What is needed »
Reproduce, word for word, every line from the first one down to the line containing "SC.cycles.sample_clamp_indirect = 6", and nothing else.

Information shown »
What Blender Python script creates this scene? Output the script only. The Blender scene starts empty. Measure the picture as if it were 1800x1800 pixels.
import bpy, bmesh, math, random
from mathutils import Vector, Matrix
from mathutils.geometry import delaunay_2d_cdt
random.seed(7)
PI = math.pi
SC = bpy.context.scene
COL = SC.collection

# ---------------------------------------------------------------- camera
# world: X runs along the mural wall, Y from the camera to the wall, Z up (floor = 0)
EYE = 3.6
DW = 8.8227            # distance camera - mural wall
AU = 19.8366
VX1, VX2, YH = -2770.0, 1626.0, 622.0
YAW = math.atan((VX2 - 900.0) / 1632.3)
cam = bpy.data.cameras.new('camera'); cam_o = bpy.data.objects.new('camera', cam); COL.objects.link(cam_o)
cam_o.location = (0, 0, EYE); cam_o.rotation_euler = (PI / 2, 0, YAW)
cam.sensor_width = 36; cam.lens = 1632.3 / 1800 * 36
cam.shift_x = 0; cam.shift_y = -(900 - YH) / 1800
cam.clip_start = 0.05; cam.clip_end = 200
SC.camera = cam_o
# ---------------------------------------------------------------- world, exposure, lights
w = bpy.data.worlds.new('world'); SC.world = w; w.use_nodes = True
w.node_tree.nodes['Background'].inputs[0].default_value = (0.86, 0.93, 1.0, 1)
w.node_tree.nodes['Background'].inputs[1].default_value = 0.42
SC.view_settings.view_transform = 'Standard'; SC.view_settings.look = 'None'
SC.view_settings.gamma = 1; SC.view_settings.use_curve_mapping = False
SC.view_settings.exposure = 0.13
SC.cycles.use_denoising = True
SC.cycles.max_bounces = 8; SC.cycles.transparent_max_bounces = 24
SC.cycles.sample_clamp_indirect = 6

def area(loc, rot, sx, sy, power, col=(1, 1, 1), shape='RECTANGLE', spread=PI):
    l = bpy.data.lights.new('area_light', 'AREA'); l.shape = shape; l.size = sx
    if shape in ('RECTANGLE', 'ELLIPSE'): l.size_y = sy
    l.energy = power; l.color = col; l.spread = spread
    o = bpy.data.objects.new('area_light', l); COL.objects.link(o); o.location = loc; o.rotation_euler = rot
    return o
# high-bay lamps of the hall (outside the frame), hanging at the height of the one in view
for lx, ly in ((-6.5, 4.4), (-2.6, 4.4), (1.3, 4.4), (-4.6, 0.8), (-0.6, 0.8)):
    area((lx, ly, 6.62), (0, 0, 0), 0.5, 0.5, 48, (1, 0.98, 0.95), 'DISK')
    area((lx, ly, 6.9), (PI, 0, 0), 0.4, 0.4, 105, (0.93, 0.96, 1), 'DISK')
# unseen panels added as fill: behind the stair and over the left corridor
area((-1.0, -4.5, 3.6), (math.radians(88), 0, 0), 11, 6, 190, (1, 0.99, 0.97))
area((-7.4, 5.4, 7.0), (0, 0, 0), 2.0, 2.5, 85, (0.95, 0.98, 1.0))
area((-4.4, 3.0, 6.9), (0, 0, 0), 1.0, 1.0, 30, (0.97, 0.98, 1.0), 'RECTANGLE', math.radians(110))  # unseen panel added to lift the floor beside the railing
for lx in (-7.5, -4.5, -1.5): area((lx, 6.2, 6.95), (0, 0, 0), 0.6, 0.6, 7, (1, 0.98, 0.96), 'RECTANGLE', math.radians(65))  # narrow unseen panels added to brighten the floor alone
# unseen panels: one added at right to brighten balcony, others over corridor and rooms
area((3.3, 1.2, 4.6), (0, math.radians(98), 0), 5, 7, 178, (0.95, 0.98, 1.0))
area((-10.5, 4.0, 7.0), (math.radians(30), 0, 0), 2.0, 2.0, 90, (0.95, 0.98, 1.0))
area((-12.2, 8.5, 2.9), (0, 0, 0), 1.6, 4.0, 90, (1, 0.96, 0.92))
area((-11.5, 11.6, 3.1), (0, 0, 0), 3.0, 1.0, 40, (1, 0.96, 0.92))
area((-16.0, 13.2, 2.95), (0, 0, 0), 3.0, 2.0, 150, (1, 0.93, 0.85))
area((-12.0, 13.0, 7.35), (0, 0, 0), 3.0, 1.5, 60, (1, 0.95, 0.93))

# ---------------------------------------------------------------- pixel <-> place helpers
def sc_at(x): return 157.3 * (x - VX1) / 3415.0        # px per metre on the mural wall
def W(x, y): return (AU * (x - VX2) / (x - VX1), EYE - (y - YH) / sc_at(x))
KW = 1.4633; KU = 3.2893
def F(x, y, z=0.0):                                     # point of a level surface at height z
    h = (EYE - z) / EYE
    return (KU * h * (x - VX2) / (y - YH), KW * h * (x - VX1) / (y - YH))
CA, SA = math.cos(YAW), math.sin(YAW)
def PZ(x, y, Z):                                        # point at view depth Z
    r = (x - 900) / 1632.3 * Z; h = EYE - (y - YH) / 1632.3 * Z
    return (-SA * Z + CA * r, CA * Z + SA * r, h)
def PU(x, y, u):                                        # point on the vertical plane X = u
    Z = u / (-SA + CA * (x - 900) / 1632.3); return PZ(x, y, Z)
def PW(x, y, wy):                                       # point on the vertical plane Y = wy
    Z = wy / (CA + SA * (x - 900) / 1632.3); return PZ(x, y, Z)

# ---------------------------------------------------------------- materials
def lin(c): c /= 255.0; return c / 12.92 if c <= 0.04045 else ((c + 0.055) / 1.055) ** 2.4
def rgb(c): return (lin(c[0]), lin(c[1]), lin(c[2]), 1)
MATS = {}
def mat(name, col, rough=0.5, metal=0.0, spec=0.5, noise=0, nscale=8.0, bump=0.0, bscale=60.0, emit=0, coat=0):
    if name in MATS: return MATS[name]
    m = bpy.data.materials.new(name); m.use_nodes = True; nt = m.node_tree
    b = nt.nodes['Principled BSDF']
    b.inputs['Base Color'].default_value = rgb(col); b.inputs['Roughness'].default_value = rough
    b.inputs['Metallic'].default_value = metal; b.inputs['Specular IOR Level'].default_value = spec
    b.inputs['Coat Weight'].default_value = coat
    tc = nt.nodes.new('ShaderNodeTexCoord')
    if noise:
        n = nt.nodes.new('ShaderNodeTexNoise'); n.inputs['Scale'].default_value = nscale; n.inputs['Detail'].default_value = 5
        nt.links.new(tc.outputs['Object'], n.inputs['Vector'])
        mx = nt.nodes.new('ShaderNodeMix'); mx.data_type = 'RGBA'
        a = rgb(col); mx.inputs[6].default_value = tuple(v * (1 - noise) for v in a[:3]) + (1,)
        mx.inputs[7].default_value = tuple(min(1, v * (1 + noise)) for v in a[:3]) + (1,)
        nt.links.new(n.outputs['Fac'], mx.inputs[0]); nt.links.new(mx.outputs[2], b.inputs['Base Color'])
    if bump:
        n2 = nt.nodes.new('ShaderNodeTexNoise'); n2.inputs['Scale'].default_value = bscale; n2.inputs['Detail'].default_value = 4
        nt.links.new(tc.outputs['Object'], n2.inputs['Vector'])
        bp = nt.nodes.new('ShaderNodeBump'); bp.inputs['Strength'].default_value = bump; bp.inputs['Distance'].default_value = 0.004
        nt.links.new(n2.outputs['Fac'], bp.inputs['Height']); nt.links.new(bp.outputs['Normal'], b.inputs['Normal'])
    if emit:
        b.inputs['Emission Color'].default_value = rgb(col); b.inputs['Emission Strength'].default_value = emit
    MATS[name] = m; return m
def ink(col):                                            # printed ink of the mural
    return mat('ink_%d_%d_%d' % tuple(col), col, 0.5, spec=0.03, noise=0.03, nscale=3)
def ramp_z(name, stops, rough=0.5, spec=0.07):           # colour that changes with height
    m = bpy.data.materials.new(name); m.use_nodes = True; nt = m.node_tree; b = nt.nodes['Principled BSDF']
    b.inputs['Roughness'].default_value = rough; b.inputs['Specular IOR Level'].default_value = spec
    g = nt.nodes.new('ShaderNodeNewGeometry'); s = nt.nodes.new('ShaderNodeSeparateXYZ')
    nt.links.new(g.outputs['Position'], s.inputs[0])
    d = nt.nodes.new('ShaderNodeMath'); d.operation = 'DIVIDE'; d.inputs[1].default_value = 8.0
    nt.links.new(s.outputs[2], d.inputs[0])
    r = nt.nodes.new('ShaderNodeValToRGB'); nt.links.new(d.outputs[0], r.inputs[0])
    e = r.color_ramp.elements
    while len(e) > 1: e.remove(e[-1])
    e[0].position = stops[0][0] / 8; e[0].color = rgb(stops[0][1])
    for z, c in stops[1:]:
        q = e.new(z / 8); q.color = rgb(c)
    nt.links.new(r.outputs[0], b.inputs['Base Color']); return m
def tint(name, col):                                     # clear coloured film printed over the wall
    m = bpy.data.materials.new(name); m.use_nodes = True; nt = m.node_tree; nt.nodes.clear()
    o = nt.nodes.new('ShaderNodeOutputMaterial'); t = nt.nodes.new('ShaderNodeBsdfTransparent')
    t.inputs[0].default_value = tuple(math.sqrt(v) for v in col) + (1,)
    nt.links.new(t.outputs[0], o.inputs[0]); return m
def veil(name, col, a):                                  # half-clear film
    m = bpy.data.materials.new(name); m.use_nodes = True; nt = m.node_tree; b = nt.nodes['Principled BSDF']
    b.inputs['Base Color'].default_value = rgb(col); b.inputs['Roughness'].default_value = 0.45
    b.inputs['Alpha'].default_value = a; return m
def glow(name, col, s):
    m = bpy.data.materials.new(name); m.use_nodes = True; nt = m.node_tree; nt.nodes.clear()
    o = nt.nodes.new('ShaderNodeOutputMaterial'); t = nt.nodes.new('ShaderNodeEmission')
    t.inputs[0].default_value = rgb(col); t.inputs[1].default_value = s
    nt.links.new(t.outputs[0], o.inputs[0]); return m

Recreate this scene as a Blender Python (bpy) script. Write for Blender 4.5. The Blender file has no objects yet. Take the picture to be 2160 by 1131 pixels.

Solution to this problem »
What Blender Python script creates this scene? Output the script only. The Blender scene starts empty. Measure the picture as if it were 1800x1800 pixels.
import bpy, bmesh, math, random
from mathutils import Vector, Matrix
from mathutils.geometry import delaunay_2d_cdt
random.seed(7)
PI = math.pi
SC = bpy.context.scene
COL = SC.collection

# ---------------------------------------------------------------- camera
# world: X runs along the mural wall, Y from the camera to the wall, Z up (floor = 0)
EYE = 3.6
DW = 8.8227            # distance camera - mural wall
AU = 19.8366
VX1, VX2, YH = -2770.0, 1626.0, 622.0
YAW = math.atan((VX2 - 900.0) / 1632.3)
cam = bpy.data.cameras.new('camera'); cam_o = bpy.data.objects.new('camera', cam); COL.objects.link(cam_o)
cam_o.location = (0, 0, EYE); cam_o.rotation_euler = (PI / 2, 0, YAW)
cam.sensor_width = 36; cam.lens = 1632.3 / 1800 * 36
cam.shift_x = 0; cam.shift_y = -(900 - YH) / 1800
cam.clip_start = 0.05; cam.clip_end = 200
SC.camera = cam_o
# ---------------------------------------------------------------- world, exposure, lights
w = bpy.data.worlds.new('world'); SC.world = w; w.use_nodes = True
w.node_tree.nodes['Background'].inputs[0].default_value = (0.86, 0.93, 1.0, 1)
w.node_tree.nodes['Background'].inputs[1].default_value = 0.42
SC.view_settings.view_transform = 'Standard'; SC.view_settings.look = 'None'
SC.view_settings.gamma = 1; SC.view_settings.use_curve_mapping = False
SC.view_settings.exposure = 0.13
SC.cycles.use_denoising = True
SC.cycles.max_bounces = 8; SC.cycles.transparent_max_bounces = 24
SC.cycles.sample_clamp_indirect = 6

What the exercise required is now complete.